We are still avid for distraction — from the horrors and sadnesses of the outside world, the exigencies of home-schooling and the sheer grind of lockdown. It can come in the form of fantasy, frivolity, sober reality and those stories of personal experience that make us feel, in spite of it all, connected to one another.

This month’s picks start with a gothic tale of huge invention and not a little jeopardy. Jenni Fagan’s Luckenbooth (WF Howes, £16.99) is the tale of the devil’s daughter who, concealing “the sharp tip of my horns”, fetches up in an Edinburgh tenement in 1910. The subsequent mayhem ranges over the rest of the 20th century and the house’s numerous inhabitants, who include a medium, a mermaid and, oddly enough, William Burroughs. The audio version, narrated by Cathleen McCarron (who’s previously read books by Val McDermid and Denise Mina), David McCallion, Fiona McNeill and Jeff Harding, works excellently with the book’s episodic structure and its multiple characters and time-schemes to build a sense of menace and claustrophobia — a creepy feeling that something wicked this way comes. Add to that the evocations of a changing city and a blend of the visceral and supernatural for a terrific way to spend 10 or so hours.
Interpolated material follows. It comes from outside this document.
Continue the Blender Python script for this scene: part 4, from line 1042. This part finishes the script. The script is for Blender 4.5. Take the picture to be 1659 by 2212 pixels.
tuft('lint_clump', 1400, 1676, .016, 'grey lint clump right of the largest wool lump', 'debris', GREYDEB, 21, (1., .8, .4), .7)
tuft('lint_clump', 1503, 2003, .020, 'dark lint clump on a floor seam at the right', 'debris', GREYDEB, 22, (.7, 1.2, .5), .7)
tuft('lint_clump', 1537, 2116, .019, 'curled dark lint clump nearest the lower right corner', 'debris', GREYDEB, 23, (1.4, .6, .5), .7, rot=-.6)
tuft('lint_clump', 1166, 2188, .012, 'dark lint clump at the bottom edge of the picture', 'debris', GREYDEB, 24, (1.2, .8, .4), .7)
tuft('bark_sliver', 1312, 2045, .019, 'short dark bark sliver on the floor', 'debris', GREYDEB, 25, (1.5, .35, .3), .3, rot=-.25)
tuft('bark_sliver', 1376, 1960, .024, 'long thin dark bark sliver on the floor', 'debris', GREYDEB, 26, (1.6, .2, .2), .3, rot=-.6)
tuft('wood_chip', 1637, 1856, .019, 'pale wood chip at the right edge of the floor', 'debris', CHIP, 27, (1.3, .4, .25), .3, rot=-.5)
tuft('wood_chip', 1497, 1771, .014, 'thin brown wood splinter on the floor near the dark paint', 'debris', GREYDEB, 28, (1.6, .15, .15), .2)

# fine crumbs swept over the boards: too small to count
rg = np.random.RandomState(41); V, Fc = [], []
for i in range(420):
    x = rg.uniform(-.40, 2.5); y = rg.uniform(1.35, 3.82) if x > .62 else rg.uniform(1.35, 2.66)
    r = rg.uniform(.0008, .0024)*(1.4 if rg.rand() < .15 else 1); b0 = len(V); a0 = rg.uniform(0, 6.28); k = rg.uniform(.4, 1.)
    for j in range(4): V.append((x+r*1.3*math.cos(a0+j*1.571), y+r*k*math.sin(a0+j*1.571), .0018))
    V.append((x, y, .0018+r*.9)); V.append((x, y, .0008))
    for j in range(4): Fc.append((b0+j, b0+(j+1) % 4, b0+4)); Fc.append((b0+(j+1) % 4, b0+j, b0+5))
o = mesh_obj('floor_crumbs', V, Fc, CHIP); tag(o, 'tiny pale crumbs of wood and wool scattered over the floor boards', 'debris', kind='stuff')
Nobody did menace quite like Patricia Highsmith, whose centenary has recently been celebrated. Several of her 22 novels are available in audio versions; alongside the Ripley novels, I’d recommend standalone stories such as Deep Water (Hachette Audio, £19.99, read by John Chancer) and This Sweet Sickness (Hachette Audio, £19.99, read by William Hope). Both are twisted tales of love and matrimony, with Highsmith’s direct but suggestive style proving to be particularly intriguing for the ear.

For a thumpingly immersive historical listen, Kate Mosse’s The City of Tears (Mantle Audio) — the second of her Burning Chambers trilogy, though you don’t have to have read or listened to the first to enjoy this — more than fits the bill. If, like me, your knowledge of 16th-century royal and political life and religious wars is somewhat limited, narration really helps; there’s something clear and precise about having the details of the conflict between the Huguenots and Catholics go straight into my listening brain. But aside from this, Mosse is practised at creating vivid scenes — in this case, a court wedding that is overtaken by the St Bartholomew’s Day Massacre, with profound consequences for her protagonists. Actor Hattie Morahan, who has read novels by Tracy Chevalier and Stacey Halls, does a superb job, ably capturing the shifts between large-scale action and its impact on individual lives. If you do want to start at the beginning, she has also narrated the first book in the series, The Burning Chambers.

In the world of non-fiction, I had been looking forward to reading Alexandra Heminsley’s Some Body to Love (Vintage Digital, £13) in print, and then realised I’d like to listen to her own reading of this very personal book. Hers is a complex story: she and her husband had been through several rounds of unsuccessful IVF and miscarriage before the birth of their son. Then, when he was still a baby, came a bombshell: Heminsley learnt that her husband — whom she had felt becoming increasingly separate from her — was transgender, and wished to begin the process of transition.

What struck me about this audio version is that Heminsley — not in any sense a professional reader — gives a truly moving rendition of her own work; her tone is jaunty, at first, delighted by the early happiness of her marriage, and then becomes less certain, more disorientated, as her life begins to unravel. But it’s such a hopeful story: the family that she and her partner have created might be a new and unexpected shape, but it is a loving and entirely bonded one.

And finally, something very different in a book whose précis sounds so much drier than it actually is. Booker Prize-winning novelist George Saunders’s A Swim in a Pond in the Rain (Bloomsbury) is a guide to the great Russian short stories that draws not only on his decades of experience as a teacher of literature, but also, as he describes, on the moment when he realised he could stop being an engineer and start being a writer. Literature, he argues, allows us to ask the big questions, not least “How are we supposed to be living down here?” This audio version takes us through some of the shorter works of Chekhov, Turgenev, Tolstoy and Gogol, courtesy of a stellar cast of American actors, who include Glenn Close, Rainn Wilson, Phylicia Rashad and Nick Offerman. The additional advantage is, that you are taken back to the source material as well as commentary, and therein find a wellspring of great wisdom and consoling riches.